The department has also received two reports of sexual imposition, which occurred Sept. 4 and Sept. 7.

Departments join forces

After three cases of rape were reported, Pyle and Powers released a joint statement. In their statement, the departments said they were working together on investigations, increasing patrols and encouraging student engagement to address rape culture.


Midge Mazur | FOR THE POST

A banner protesting sexual assault hangs at the Alpha Gamma Delta sorority house.

OUPD and APD said the departments are working together to see if any cases are linked, which they do not appear to be, Pyle said. The departments are also working to make sure survivors of sexual assault and rape know their options.

All OUPD detectives are Forensic Experiential Trauma Interview, or FETI, trained. FETI is an investigation technique with a victim-centered approach. OUPD also makes a note at the bottom of crime alerts stating that survivors of sexual assault are never at fault and that the perpetrators are the ones who are responsible for their actions.

OUPD worked with SAP and the Women’s Center to change the resources section in crime alerts to be more survivor-centric and to avoid victim blaming. OUPD also plans to promote more Rape Aggression Defense classes, which teach realistic self-defense tactics and techniques.

SAP is also working with CPS to host workshops for female, male and non-binary survivors. The Women’s Center and other campus partners provide ongoing programming that focuses on survivors.

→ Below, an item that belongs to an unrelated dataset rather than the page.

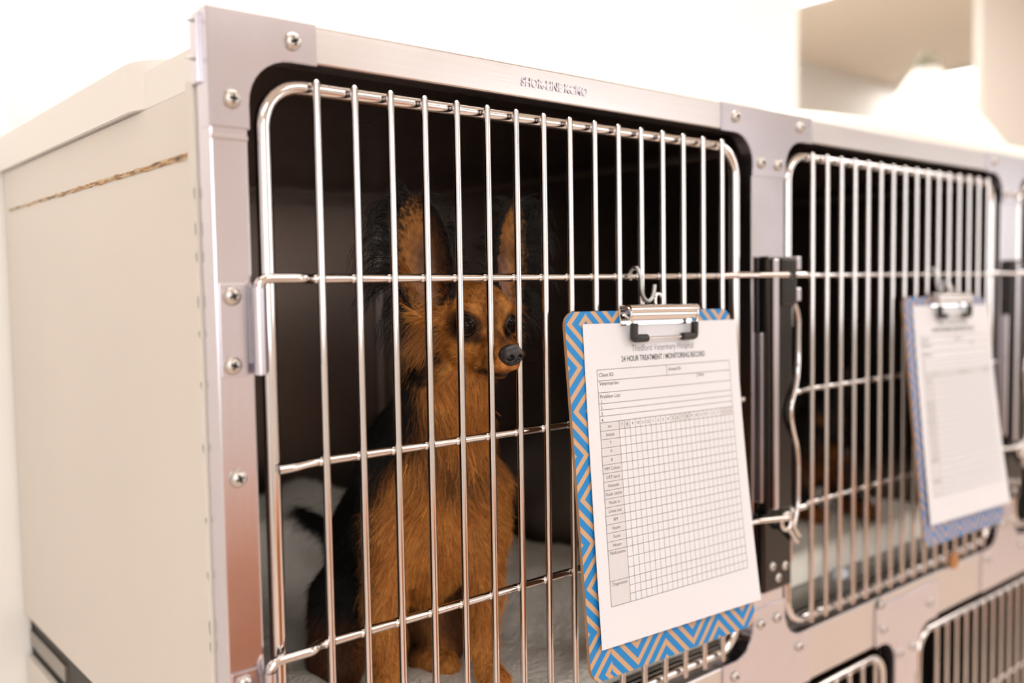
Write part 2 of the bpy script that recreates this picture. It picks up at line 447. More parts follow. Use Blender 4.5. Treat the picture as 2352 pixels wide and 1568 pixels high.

APD has also changed the way it accepts sexual assault reports. Pyle said the department informs survivors of all their options and accepts the notion that survivors may want to file an anonymous complaint and not go through with an investigation.

For now, Pyle hopes the significant outpouring of student support will help prompt change.

“I’m hoping that the student response has an impact,” Pyle said. “One more of these cases is too many. It would make me very happy for us to not have any more of these people to be victimized.”